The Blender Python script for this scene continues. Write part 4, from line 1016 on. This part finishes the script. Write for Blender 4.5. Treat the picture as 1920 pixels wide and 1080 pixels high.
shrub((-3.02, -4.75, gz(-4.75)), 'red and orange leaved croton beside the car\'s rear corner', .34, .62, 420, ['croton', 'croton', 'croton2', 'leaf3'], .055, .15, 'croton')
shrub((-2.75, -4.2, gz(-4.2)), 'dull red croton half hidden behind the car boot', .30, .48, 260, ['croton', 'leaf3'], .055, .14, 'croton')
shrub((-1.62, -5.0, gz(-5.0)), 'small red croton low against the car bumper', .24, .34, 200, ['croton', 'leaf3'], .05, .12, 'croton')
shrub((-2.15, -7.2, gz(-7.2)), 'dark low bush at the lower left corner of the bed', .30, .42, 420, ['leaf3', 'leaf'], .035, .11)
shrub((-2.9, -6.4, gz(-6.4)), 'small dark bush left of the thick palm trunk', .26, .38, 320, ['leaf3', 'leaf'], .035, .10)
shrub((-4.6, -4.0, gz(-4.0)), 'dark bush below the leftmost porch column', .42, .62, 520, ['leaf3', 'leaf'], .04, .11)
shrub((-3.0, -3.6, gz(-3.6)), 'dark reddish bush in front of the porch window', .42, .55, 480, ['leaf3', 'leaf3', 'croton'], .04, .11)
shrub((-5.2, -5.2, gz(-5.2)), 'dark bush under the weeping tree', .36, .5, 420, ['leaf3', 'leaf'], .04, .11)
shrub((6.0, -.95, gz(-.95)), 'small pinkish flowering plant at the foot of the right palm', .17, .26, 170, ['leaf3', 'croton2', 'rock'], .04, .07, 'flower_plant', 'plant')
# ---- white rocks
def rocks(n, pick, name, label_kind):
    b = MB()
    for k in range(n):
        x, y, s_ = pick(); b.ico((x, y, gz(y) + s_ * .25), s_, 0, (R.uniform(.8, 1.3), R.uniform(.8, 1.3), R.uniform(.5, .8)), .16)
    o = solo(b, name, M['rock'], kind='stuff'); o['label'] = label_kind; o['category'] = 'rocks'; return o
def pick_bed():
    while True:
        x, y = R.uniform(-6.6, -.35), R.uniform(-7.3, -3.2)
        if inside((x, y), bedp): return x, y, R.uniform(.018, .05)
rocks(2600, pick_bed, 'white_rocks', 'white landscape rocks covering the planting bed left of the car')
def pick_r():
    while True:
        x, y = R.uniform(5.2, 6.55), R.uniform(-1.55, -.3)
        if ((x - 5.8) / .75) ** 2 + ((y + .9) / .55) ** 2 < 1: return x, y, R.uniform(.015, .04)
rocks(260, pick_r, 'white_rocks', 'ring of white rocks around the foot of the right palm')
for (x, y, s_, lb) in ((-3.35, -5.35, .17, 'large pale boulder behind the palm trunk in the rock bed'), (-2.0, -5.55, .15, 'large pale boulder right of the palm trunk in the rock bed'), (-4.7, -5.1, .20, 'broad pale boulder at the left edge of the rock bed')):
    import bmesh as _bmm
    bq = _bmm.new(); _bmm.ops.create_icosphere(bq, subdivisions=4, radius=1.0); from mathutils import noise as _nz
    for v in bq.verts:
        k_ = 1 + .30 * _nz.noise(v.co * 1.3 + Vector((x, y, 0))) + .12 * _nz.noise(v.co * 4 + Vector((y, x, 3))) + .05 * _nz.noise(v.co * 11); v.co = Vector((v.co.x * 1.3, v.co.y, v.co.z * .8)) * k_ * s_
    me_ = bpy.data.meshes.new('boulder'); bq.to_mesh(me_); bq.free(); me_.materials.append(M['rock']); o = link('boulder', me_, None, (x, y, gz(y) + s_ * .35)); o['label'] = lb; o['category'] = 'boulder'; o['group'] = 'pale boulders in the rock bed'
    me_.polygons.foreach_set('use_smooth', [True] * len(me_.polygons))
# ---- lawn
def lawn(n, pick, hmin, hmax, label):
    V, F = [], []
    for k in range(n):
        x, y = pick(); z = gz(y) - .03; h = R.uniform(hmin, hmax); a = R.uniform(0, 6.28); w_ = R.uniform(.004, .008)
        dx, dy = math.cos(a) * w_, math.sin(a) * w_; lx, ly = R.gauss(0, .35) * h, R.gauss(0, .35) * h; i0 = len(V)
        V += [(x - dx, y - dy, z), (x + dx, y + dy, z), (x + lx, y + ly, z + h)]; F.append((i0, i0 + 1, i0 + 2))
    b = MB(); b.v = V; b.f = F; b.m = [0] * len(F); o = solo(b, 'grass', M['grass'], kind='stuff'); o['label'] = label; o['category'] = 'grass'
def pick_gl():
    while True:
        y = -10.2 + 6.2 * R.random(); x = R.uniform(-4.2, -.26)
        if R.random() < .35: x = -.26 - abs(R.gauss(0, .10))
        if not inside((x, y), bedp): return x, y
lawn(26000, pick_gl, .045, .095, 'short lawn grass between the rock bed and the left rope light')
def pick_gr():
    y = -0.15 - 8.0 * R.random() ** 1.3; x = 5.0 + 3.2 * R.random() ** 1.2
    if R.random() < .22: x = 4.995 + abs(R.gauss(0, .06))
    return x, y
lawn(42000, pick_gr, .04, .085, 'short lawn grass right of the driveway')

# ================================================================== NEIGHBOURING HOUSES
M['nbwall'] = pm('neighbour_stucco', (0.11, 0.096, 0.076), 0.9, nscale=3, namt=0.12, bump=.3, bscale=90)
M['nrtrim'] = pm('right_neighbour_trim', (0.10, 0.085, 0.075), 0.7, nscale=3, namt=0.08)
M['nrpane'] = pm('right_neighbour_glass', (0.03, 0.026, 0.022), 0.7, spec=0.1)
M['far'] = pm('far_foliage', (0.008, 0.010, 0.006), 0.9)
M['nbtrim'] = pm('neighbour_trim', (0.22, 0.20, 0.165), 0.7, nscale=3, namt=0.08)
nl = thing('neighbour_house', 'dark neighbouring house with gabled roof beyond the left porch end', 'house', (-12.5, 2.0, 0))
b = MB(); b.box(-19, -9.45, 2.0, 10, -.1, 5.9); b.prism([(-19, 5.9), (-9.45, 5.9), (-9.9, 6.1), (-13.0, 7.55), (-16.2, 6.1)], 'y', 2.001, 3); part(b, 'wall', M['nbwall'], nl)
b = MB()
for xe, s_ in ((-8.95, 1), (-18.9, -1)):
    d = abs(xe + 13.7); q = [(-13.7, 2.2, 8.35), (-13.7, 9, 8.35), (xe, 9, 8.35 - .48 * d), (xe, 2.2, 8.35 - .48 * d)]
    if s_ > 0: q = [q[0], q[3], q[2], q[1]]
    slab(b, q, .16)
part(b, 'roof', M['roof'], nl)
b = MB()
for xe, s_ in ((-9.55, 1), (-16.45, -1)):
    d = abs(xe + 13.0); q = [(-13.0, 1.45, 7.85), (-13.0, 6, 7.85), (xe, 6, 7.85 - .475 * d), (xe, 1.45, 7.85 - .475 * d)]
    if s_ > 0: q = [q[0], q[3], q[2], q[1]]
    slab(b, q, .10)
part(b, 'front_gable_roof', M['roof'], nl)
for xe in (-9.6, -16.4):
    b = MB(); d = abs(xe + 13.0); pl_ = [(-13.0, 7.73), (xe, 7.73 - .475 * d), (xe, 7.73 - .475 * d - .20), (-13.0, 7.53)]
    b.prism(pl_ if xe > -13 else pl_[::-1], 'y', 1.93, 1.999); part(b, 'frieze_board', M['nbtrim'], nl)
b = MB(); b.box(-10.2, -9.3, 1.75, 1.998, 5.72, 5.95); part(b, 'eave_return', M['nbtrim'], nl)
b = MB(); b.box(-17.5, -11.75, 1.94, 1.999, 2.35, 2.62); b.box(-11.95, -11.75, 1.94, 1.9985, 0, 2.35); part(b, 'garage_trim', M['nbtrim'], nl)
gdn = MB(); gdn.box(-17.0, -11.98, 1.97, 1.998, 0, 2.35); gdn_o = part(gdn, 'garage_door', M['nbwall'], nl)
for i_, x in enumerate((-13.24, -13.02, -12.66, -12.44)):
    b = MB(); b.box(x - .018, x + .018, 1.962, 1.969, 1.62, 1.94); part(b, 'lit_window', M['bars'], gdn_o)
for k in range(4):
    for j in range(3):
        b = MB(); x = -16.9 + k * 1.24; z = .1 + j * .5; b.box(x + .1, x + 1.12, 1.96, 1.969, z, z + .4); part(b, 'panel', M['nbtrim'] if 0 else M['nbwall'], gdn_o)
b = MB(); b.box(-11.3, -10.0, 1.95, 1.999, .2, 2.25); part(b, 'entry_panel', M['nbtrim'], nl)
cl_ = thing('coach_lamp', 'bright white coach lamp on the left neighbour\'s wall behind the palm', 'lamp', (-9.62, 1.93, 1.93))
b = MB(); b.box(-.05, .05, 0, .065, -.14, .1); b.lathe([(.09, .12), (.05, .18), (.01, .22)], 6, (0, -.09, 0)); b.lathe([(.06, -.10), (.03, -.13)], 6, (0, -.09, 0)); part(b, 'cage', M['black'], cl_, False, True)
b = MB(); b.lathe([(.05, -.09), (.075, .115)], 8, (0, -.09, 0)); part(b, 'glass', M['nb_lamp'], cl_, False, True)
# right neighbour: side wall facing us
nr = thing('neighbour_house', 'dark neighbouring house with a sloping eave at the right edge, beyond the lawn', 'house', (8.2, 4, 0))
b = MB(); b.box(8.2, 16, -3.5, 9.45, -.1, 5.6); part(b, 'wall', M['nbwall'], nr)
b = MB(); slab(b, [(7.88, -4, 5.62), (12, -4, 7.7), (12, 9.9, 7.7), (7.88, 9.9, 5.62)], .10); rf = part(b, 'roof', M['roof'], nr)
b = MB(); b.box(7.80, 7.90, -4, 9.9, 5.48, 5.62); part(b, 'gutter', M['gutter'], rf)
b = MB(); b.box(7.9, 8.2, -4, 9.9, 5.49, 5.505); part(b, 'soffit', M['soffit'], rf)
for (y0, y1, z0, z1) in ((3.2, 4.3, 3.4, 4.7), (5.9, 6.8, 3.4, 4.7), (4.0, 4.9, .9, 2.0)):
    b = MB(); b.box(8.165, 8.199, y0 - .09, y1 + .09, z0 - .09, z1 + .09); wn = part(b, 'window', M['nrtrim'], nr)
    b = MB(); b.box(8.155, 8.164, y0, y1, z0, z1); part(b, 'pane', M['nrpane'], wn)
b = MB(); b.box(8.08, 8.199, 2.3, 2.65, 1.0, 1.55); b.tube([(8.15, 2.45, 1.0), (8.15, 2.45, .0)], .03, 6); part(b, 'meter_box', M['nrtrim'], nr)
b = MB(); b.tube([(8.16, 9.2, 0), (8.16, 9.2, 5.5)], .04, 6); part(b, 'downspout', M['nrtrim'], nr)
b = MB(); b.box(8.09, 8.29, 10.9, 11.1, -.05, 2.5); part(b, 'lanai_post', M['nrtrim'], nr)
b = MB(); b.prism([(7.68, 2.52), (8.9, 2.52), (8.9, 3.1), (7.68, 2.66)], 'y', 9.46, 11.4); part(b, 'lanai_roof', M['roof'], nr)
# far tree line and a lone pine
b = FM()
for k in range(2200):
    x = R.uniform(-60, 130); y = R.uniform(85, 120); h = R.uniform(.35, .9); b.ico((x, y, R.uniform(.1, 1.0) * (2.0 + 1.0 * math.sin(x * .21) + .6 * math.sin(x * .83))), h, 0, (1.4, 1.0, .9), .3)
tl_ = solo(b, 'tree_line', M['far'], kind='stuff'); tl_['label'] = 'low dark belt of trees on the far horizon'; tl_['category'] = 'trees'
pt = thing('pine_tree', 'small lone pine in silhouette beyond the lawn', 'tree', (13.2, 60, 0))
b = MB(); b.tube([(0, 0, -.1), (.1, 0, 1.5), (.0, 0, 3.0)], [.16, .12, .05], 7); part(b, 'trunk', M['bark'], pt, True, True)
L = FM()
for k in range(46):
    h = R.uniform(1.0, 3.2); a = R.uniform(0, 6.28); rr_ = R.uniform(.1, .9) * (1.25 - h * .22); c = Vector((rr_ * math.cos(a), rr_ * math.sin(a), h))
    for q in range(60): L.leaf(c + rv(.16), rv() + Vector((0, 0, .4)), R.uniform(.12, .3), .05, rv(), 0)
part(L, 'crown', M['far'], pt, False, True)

....

## Problem requirements
Return only the stretch of the material above from the line holding "namt=0.12, bump=.3, bscale=90)" through the line holding "nl = thing('neighbour_house', 'dark", copied exactly.

## Right answer
M['nbwall'] = pm('neighbour_stucco', (0.11, 0.096, 0.076), 0.9, nscale=3, namt=0.12, bump=.3, bscale=90)
M['nrtrim'] = pm('right_neighbour_trim', (0.10, 0.085, 0.075), 0.7, nscale=3, namt=0.08)
M['nrpane'] = pm('right_neighbour_glass', (0.03, 0.026, 0.022), 0.7, spec=0.1)
M['far'] = pm('far_foliage', (0.008, 0.010, 0.006), 0.9)
M['nbtrim'] = pm('neighbour_trim', (0.22, 0.20, 0.165), 0.7, nscale=3, namt=0.08)
nl = thing('neighbour_house', 'dark neighbouring house with gabled roof beyond the left porch end', 'house', (-12.5, 2.0, 0))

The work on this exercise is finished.